| 3D scene scripts |
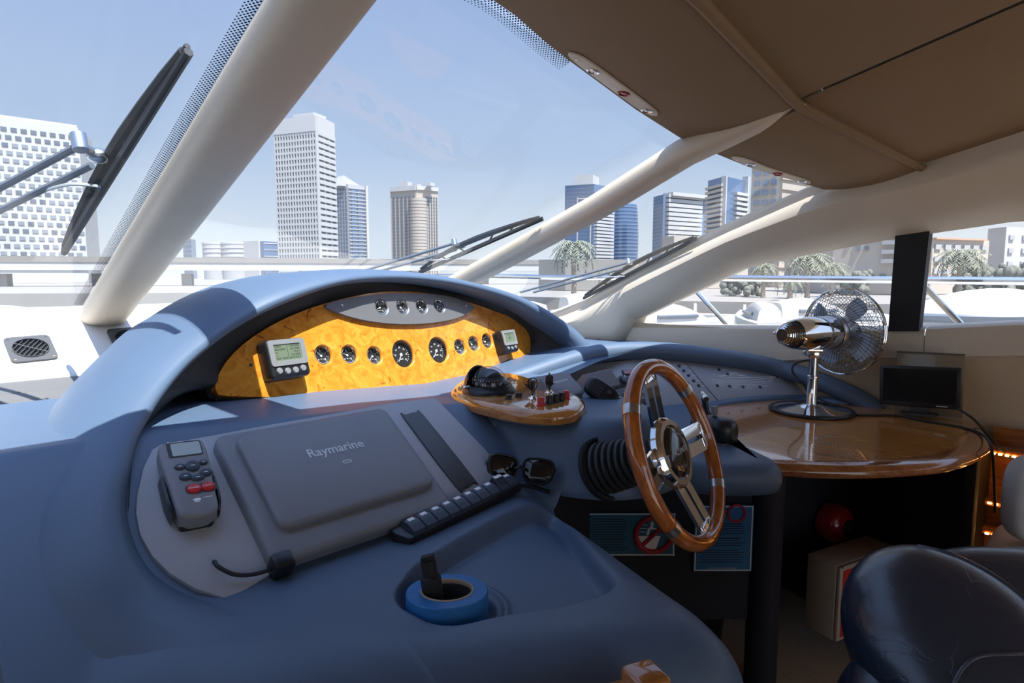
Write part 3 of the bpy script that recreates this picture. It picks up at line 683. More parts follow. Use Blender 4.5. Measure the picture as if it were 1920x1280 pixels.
BTN = mat('slate_rubber_button', (.035, .05, .07), .45)
for px, py, w, h, nm, rot in ((337, 876, .0165, .0115, 'button', 0), (381, 867, .0145, .010, 'button', 0), (347.5, 894, .019, .0145, 'button', 0), (370.5, 896, .021, .0115, 'button', 0), (386, 886, .019, .0145, 'button', 0), (361, 874, .023, .021, 'rocker_button', 0)):
    p = rl(px, py); m = M(); m.prism([(p[0] + w / 2 * math.cos(2 * PI * i / 18), p[1] + h / 2 * math.sin(2 * PI * i / 18)) for i in range(18)], .0215, .0255, None, bev=.002)
    b = part(nm, m, BTN, rem)
    m = M(); m.box((p[0], p[1], .0256), (w * .3, .0012, .0002)); part('button_mark', m, WHITE, b, smooth=0)
m = M(); pa = rl(364, 916.5); pb = rl(390, 912)
for p in (pa, pb): pass
m.prism(shift(rrect(.047, .0185, .009), (pa[0] + pb[0]) / 2, (pa[1] + pb[1]) / 2), .0212, .0222); part('button_surround', m, CHAR, rem)
for p, tx in ((pa, 'STANDBY'), (pb, 'AUTO')):
    m = M(); m.prism([(p[0] + .0105 * math.cos(2 * PI * i / 22), p[1] + .0085 * math.sin(2 * PI * i / 22)) for i in range(22)], .0215, .0262, None, bev=.0025); b = part('red_button', m, RED, rem, label='red oval button')
    part('button_lettering', text_m(tx, .0034, .0001, mx=T(p[0], p[1], .0263)), WHITE, b, smooth=0)
p = rl(328, 829); part('lettering', text_m('Raymarine', .0055, .0001, mx=T(p[0] - .0, min(p[1], scy + .0215), .0221), bold=.0), WHITE, rem, smooth=0)
p = rl(375, 935); m = M(); m.prism([(p[0] + .006 * math.cos(2 * PI * i / 14) - .004, p[1] + .0025 * math.sin(2 * PI * i / 14)) for i in range(14)], .0215, .0222); m.box((p[0] - .004, p[1] - .004, .0219), (.008, .0012, .0005)); m.box((p[0] + .012, p[1] + .002, .0219), (.014, .0008, .0005)); part('emblem', m, WHITE, rem, smooth=0)
hol = thing('remote_holder', 'black clip holder gripping the lower half of the remote', 'holder', RF @ T(0, 0, -.01))
m = M()
for sgn in (-1, 1):
    rows = []
    for y, zt in ((.018, .016), (.0, .020), (-.03, .022), (-.05, .022), (-.062, .016)):
        x = sgn * (.0345 if y > -.05 else .032 - (-.05 - y) * .25); rows.append([(x, y, -.012), (x + sgn * .004, y, -.010), (x + sgn * .006, y, 0), (x + sgn * .005, y, zt), (x + sgn * .001, y, zt + .002)])
    m.grid(rows)
m.prism(shift(rrect(.056, .08, .012), 0, -.025), -.020, -.0)
m.prism(shift(rrect(.05, .014, .006), 0, -.068), -.02, .006, None, bev=.004)
part('clip_body', m, BLACK, hol)
# rocker switches
RA = onz(768, 1007, .890); RB = onz(970, 913, .893); ru = (RB - RA)
RKF = frame(RA + ru.normalized() * .004, ru, (0, -.22, .97)); ru = ru * .985; L = ru.length
rk = thing('rocker_switch_bank', 'long row of navy rocker switches along the foot of the grey panel', 'switch panel', RKF)
m = M(); m.prism([(-.010, -.008), (L + .006, -.008), (L + .006, .026), (L, .034), (-.018, .034), (-.020, .02)], -.014, .004, None, bev=.003); part('base_frame', m, BLACK, rk)
ROCK = mat('navy_rocker_plastic', (.035, .05, .075), .4, bump=.1)
npz = 10; pw = (L - .004) / npz
for i in range(npz):
    x0 = .002 + i * pw + .0012; x1 = x0 + pw - .0024; up = i in (8,)
    prof = [(-.006, .003), (-.004, .009), (.008, .013), (.018, .016 if not up else .023), (.027, .015 if not up else .024), (.032, .008), (.032, .002)]
    m = M(); m.loft([[(x0, y, z) for y, z in prof], [(x0 + .001, y, z + .001) for y, z in prof], [(x1 - .001, y, z + .001) for y, z in prof], [(x1, y, z) for y, z in prof]], True, True, True); r = part('rocker', m, ROCK, rk, smooth=30)
    m = M(); w = pw * (.46 if not up else .7); m.box(((x0 + x1) / 2, .0225, (.0165 if not up else .0243)), (w, .008, .0016), T(0, 0, 0) ); part('white_tag', m, WHITE, r, smooth=0, label='small white legend tag')
    m = M()
    for q in range(3):
        for w_ in range(4): m.box((x0 + .005 + w_ * .006, -.001 + q * .0036, .0112 + (q - 1) * .0012), (.003, .0012, .0012))
    part('grip_dots', m, BLACK, r, smooth=0)
# sunglasses on the shelf
SGF = frame(onz(972, 903, .902), RT * .95 + HF * -.28, V((-.72, -.62, .45))) @ Matrix.Scale(1.2, 4)
sg = thing('sunglasses', 'black wraparound sunglasses resting at the end of the switch row', 'sunglasses', SGF)
LENS = mat('dark_gloss_lens', (.006, .006, .007), .06, spec=.6)
for sx, ry in ((-1, .42), (1, -.12)):
    fm = T(sx * .033, .022, -.004) @ RY(ry) 
    lo = smooth_path([(-.026, .012), (-.018, .021), (.004, .0225), (.022, .019), (.027, .006), (.023, -.012), (.008, -.021), (-.012, -.020), (-.024, -.008)][::-1], 3, True)
    m = M(); m.loft([[(x * s_, y * s_, z) for x, y in lo] for s_, z in ((1.12, -.003), (1.14, .001), (1.06, .004), (.98, .004))], True, False, False, fm); part('rim', m, BLACK, sg)
    m = M(); m.loft([[(x * s_, y * s_, z) for x, y in lo] for s_, z in ((1.0, .002), (.7, .005), (.35, .0065), (.01, .007))], True, False, True, fm); part('lens', m, LENS, sg)
m = M(); m.tube([(-.008, .022, .004), (0, .027, .007), (.008, .022, .004)], .003, 8); part('bridge', m, BLACK, sg)
for sx in (-1, 1):
    m = M(); m.tube([(sx * .062, .030, -.002), (sx * .060, .024, -.014), (sx * .02, .0, -.020), (-sx * .03, -.004, -.022), (-sx * .058, -.006 + .004 * sx, -.018)], .0042, 8, flat=.9); part('temple', m, BLACK, sg)
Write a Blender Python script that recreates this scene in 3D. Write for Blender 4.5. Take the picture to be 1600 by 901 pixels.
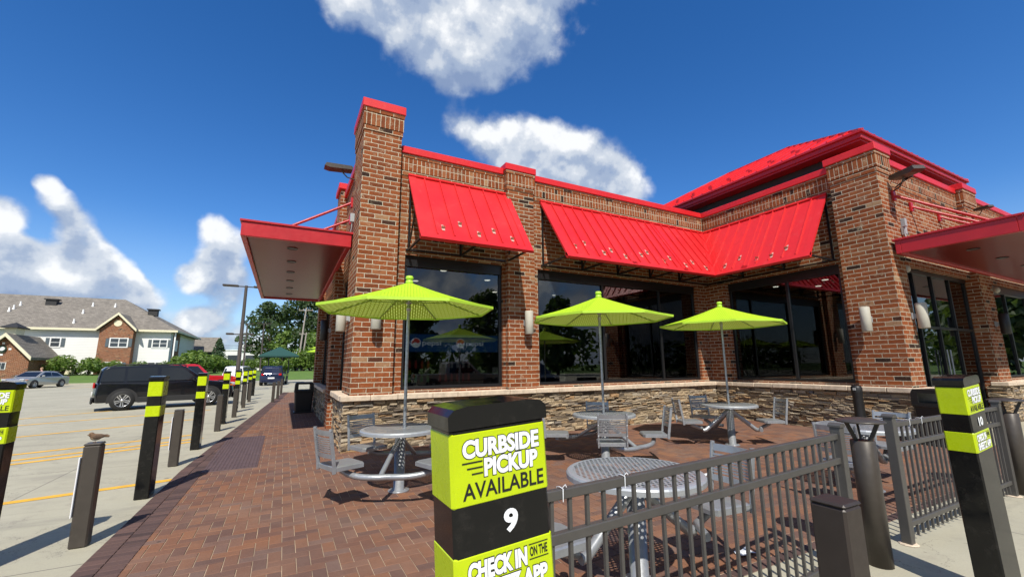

| Required task |
Write out every entry again word for word, without any of the pictures.

| Written answer |
Write part 3 of the bpy script that recreates this picture. It picks up at line 683. More parts follow. Use Blender 4.5. Measure the picture as if it were 1920x1280 pixels.
BTN = mat('slate_rubber_button', (.035, .05, .07), .45)
for px, py, w, h, nm, rot in ((337, 876, .0165, .0115, 'button', 0), (381, 867, .0145, .010, 'button', 0), (347.5, 894, .019, .0145, 'button', 0), (370.5, 896, .021, .0115, 'button', 0), (386, 886, .019, .0145, 'button', 0), (361, 874, .023, .021, 'rocker_button', 0)):
    p = rl(px, py); m = M(); m.prism([(p[0] + w / 2 * math.cos(2 * PI * i / 18), p[1] + h / 2 * math.sin(2 * PI * i / 18)) for i in range(18)], .0215, .0255, None, bev=.002)
    b = part(nm, m, BTN, rem)
    m = M(); m.box((p[0], p[1], .0256), (w * .3, .0012, .0002)); part('button_mark', m, WHITE, b, smooth=0)
m = M(); pa = rl(364, 916.5); pb = rl(390, 912)
for p in (pa, pb): pass
m.prism(shift(rrect(.047, .0185, .009), (pa[0] + pb[0]) / 2, (pa[1] + pb[1]) / 2), .0212, .0222); part('button_surround', m, CHAR, rem)
for p, tx in ((pa, 'STANDBY'), (pb, 'AUTO')):
    m = M(); m.prism([(p[0] + .0105 * math.cos(2 * PI * i / 22), p[1] + .0085 * math.sin(2 * PI * i / 22)) for i in range(22)], .0215, .0262, None, bev=.0025); b = part('red_button', m, RED, rem, label='red oval button')
    part('button_lettering', text_m(tx, .0034, .0001, mx=T(p[0], p[1], .0263)), WHITE, b, smooth=0)
p = rl(328, 829); part('lettering', text_m('Raymarine', .0055, .0001, mx=T(p[0] - .0, min(p[1], scy + .0215), .0221), bold=.0), WHITE, rem, smooth=0)
p = rl(375, 935); m = M(); m.prism([(p[0] + .006 * math.cos(2 * PI * i / 14) - .004, p[1] + .0025 * math.sin(2 * PI * i / 14)) for i in range(14)], .0215, .0222); m.box((p[0] - .004, p[1] - .004, .0219), (.008, .0012, .0005)); m.box((p[0] + .012, p[1] + .002, .0219), (.014, .0008, .0005)); part('emblem', m, WHITE, rem, smooth=0)
hol = thing('remote_holder', 'black clip holder gripping the lower half of the remote', 'holder', RF @ T(0, 0, -.01))
m = M()
for sgn in (-1, 1):
    rows = []
    for y, zt in ((.018, .016), (.0, .020), (-.03, .022), (-.05, .022), (-.062, .016)):
        x = sgn * (.0345 if y > -.05 else .032 - (-.05 - y) * .25); rows.append([(x, y, -.012), (x + sgn * .004, y, -.010), (x + sgn * .006, y, 0), (x + sgn * .005, y, zt), (x + sgn * .001, y, zt + .002)])
    m.grid(rows)
m.prism(shift(rrect(.056, .08, .012), 0, -.025), -.020, -.0)
m.prism(shift(rrect(.05, .014, .006), 0, -.068), -.02, .006, None, bev=.004)
part('clip_body', m, BLACK, hol)
# rocker switches
RA = onz(768, 1007, .890); RB = onz(970, 913, .893); ru = (RB - RA)
RKF = frame(RA + ru.normalized() * .004, ru, (0, -.22, .97)); ru = ru * .985; L = ru.length
rk = thing('rocker_switch_bank', 'long row of navy rocker switches along the foot of the grey panel', 'switch panel', RKF)
m = M(); m.prism([(-.010, -.008), (L + .006, -.008), (L + .006, .026), (L, .034), (-.018, .034), (-.020, .02)], -.014, .004, None, bev=.003); part('base_frame', m, BLACK, rk)
ROCK = mat('navy_rocker_plastic', (.035, .05, .075), .4, bump=.1)
npz = 10; pw = (L - .004) / npz
for i in range(npz):
    x0 = .002 + i * pw + .0012; x1 = x0 + pw - .0024; up = i in (8,)
    prof = [(-.006, .003), (-.004, .009), (.008, .013), (.018, .016 if not up else .023), (.027, .015 if not up else .024), (.032, .008), (.032, .002)]
    m = M(); m.loft([[(x0, y, z) for y, z in prof], [(x0 + .001, y, z + .001) for y, z in prof], [(x1 - .001, y, z + .001) for y, z in prof], [(x1, y, z) for y, z in prof]], True, True, True); r = part('rocker', m, ROCK, rk, smooth=30)
    m = M(); w = pw * (.46 if not up else .7); m.box(((x0 + x1) / 2, .0225, (.0165 if not up else .0243)), (w, .008, .0016), T(0, 0, 0) ); part('white_tag', m, WHITE, r, smooth=0, label='small white legend tag')
    m = M()
    for q in range(3):
        for w_ in range(4): m.box((x0 + .005 + w_ * .006, -.001 + q * .0036, .0112 + (q - 1) * .0012), (.003, .0012, .0012))
    part('grip_dots', m, BLACK, r, smooth=0)
# sunglasses on the shelf
SGF = frame(onz(972, 903, .902), RT * .95 + HF * -.28, V((-.72, -.62, .45))) @ Matrix.Scale(1.2, 4)
sg = thing('sunglasses', 'black wraparound sunglasses resting at the end of the switch row', 'sunglasses', SGF)
LENS = mat('dark_gloss_lens', (.006, .006, .007), .06, spec=.6)
for sx, ry in ((-1, .42), (1, -.12)):
    fm = T(sx * .033, .022, -.004) @ RY(ry) 
    lo = smooth_path([(-.026, .012), (-.018, .021), (.004, .0225), (.022, .019), (.027, .006), (.023, -.012), (.008, -.021), (-.012, -.020), (-.024, -.008)][::-1], 3, True)
    m = M(); m.loft([[(x * s_, y * s_, z) for x, y in lo] for s_, z in ((1.12, -.003), (1.14, .001), (1.06, .004), (.98, .004))], True, False, False, fm); part('rim', m, BLACK, sg)
    m = M(); m.loft([[(x * s_, y * s_, z) for x, y in lo] for s_, z in ((1.0, .002), (.7, .005), (.35, .0065), (.01, .007))], True, False, True, fm); part('lens', m, LENS, sg)
m = M(); m.tube([(-.008, .022, .004), (0, .027, .007), (.008, .022, .004)], .003, 8); part('bridge', m, BLACK, sg)
for sx in (-1, 1):
    m = M(); m.tube([(sx * .062, .030, -.002), (sx * .060, .024, -.014), (sx * .02, .0, -.020), (-sx * .03, -.004, -.022), (-sx * .058, -.006 + .004 * sx, -.018)], .0042, 8, flat=.9); part('temple', m, BLACK, sg)
Write a Blender Python script that recreates this scene in 3D. Write for Blender 4.5. Take the picture to be 1600 by 901 pixels.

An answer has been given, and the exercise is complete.